Under this contract, Kelly Space is working on five objectives for NASA. They are:


- Assure continued and improved safety of the Shuttle through implementation of safety driven Shuttle upgrades;

- Develop critical technologies to enable significant increase in the safety and reliability, and reduce the cost of second generation launch systems;

- Flight validate Space Transportation technologies to mitigate development costs and technical performance risk;

- Prepare for a competitive selection between Shuttle derived and new design second generation RLV concepts; and

- Develop revolutionary technology for third generation RLV concepts to achieve safety and reliability comparable to commercial airlines.

Last September, Kelly Space was awarded a $1 million contract by NASA to perform a STAS to develop approaches to meet NASA's future human space flight requirements with significant reductions in cost.

Kelly Space concluded in its report that NASA could save an estimated $10 billion over the life of the International Space Station, starting in 2006, by having an Astroliner derivative and separate crew and cargo modules take over the Space Shuttle's space station resupply and crew transfer duties.

According to Michael Gallo, executive vice president and chief operating officer, "This new contract from NASA integrates well into our current and future technology development activities. Kelly Space is proceeding with its incremental development program, and continues to make steady progress on sub-scale vehicle configurations and highly innovative propulsion system technology developments, all of which support Kelly Space's family of vehicles."

Two grants awarded earlier this year to Kelly Space from the State of California Trade and Commerce Agency are helping to advance the company's RLV development efforts.
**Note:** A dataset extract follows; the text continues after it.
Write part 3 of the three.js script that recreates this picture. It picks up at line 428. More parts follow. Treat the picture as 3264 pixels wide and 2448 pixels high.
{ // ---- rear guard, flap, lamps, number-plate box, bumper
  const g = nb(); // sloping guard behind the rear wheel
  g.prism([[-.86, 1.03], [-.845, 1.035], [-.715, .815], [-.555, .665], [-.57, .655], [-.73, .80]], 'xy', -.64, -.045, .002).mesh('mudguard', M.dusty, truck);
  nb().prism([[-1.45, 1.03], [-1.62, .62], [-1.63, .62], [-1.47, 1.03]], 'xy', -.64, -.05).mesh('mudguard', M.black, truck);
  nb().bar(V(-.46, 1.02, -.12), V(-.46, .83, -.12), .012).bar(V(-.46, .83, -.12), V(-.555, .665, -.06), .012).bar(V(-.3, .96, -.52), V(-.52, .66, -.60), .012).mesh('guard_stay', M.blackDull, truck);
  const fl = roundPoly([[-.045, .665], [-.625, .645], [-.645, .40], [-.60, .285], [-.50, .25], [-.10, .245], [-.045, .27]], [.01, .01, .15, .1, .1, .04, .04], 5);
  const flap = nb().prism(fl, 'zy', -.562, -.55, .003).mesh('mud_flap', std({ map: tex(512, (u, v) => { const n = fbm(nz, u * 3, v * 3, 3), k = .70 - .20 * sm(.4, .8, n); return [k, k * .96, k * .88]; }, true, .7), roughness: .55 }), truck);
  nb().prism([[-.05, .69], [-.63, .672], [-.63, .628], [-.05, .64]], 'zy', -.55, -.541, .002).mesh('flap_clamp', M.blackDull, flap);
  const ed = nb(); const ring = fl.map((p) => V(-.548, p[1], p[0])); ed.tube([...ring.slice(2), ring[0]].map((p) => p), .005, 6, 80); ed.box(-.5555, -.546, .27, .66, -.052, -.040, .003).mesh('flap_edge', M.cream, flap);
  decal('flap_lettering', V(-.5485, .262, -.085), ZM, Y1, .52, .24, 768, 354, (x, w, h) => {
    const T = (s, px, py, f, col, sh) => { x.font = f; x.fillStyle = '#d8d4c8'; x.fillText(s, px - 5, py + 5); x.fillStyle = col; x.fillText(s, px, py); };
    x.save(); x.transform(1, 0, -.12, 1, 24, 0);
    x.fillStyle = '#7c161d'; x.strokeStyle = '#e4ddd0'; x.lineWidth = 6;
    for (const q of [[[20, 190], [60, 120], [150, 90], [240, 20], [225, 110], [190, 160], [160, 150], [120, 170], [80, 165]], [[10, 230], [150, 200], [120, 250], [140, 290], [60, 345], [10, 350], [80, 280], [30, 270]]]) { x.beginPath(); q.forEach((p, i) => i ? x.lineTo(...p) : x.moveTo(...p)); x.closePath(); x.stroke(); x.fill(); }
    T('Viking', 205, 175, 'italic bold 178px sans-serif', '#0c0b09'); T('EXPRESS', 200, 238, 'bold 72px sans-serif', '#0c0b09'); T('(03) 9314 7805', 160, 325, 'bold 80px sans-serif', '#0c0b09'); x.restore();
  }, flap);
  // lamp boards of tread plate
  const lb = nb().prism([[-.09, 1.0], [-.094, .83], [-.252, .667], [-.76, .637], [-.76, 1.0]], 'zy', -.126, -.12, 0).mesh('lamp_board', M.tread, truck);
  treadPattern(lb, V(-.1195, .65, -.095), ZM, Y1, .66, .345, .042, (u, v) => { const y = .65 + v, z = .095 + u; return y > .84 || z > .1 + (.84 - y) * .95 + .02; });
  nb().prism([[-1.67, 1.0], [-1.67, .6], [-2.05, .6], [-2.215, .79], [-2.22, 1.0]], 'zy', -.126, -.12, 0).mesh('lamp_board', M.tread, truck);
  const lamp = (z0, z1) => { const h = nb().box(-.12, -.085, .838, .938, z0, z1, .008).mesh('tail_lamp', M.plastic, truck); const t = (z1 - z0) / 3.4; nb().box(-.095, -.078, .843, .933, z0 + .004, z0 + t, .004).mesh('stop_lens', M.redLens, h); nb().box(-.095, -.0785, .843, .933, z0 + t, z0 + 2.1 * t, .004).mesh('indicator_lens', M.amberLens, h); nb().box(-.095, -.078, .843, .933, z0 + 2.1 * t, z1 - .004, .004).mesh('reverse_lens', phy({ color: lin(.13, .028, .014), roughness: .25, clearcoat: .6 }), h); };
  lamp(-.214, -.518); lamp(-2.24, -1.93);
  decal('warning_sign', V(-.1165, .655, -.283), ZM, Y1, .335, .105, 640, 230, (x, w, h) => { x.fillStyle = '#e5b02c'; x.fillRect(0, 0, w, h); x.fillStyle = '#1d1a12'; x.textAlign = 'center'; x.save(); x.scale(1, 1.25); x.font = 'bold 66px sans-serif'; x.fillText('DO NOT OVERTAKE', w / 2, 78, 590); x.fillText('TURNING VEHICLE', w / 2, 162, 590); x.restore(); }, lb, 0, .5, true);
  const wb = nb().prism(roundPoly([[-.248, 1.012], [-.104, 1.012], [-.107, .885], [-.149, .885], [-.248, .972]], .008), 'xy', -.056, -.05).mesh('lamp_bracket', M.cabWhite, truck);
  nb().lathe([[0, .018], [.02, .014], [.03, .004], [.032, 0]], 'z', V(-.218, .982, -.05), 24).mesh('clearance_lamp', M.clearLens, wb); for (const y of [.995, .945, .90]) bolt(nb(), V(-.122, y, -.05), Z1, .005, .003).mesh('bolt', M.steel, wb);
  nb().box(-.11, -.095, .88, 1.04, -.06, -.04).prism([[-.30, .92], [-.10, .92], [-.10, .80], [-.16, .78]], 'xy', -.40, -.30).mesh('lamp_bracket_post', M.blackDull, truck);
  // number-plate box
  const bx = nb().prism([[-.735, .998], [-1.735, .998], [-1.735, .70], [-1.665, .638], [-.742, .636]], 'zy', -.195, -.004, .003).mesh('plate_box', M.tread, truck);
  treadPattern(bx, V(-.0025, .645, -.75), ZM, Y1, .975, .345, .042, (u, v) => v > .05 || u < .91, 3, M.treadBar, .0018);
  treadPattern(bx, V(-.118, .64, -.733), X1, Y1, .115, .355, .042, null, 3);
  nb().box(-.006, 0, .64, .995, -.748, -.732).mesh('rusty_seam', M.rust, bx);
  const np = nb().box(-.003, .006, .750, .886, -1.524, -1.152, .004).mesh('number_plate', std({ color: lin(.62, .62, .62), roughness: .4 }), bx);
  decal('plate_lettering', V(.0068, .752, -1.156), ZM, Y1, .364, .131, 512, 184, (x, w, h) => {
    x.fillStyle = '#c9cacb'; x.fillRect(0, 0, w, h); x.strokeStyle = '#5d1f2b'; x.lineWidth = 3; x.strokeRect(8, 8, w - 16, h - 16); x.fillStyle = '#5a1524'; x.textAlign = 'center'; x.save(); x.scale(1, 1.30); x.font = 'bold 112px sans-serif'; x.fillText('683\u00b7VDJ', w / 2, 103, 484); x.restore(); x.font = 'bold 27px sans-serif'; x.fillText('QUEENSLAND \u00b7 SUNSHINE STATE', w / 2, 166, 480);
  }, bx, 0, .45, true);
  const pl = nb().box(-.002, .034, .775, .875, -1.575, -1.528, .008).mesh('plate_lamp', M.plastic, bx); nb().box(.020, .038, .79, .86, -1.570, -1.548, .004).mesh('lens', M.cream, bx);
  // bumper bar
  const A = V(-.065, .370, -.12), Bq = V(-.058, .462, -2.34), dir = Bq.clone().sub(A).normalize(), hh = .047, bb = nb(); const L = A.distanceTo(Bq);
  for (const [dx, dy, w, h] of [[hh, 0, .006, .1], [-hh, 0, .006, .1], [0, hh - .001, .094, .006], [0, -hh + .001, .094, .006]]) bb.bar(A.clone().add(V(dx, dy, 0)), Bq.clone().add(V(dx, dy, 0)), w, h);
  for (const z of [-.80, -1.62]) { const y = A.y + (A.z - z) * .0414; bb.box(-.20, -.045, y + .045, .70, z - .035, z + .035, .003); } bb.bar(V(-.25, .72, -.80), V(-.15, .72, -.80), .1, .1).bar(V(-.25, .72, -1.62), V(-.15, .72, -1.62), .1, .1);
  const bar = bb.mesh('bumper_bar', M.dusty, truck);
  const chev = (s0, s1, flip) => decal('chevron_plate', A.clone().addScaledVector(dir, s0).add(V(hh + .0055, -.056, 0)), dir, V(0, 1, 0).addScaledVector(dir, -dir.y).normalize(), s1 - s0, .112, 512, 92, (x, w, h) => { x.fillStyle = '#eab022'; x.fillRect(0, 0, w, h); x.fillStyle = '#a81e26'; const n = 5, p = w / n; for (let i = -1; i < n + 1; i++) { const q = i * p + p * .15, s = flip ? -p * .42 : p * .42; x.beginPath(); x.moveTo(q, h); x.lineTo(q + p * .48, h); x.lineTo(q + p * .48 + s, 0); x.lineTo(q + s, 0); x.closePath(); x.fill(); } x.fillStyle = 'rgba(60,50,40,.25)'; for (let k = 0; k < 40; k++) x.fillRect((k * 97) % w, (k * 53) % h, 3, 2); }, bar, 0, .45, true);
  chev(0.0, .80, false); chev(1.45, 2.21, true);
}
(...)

In April, Kelly Space won a Highway to Space grant of nearly $200,000 from the Western Commercial Space Center by the state agency's Office of Strategic Technology to identify and assess candidate spaceport sites within California from which to base and operate RLVs.

In June, Kelly Space was awarded a California Space Flight Technology grant of $150,000 to begin developing a Systems Integration Laboratory to initially define software requirements for the company's Astroliner RLV. This grant is administered through the California Space and Technology Alliance, the state's designated Spaceport Authority.

As Kelly Space's flagship vehicle, the piloted Astroliner will provide a cargo delivery service centered initially around deployment of satellites, and, in later generation vehicles, enabling the general public to travel in space.

With Kelly Space's Tow Launch Technology, the company will use a modified Boeing 747 to tow the Astroliner from conventional airports anywhere around the globe to its "launch site" at 20,000 feet of altitude. The Astroliner is capable of taking a 10,000 lb. payload into Low Earth Orbit.

Kelly Space successfully demonstrated its Tow Launch Technology during all six flight demonstrations conducted with NASA's Dryden Flight Research Center and the Air Force Flight Test Center at Edwards Air Force Base in Edwards, Calif. The demonstrations were conducted in December 1997 through February 1998 under a Small Business Innovation Research contract awarded by the Air Force Research Laboratory.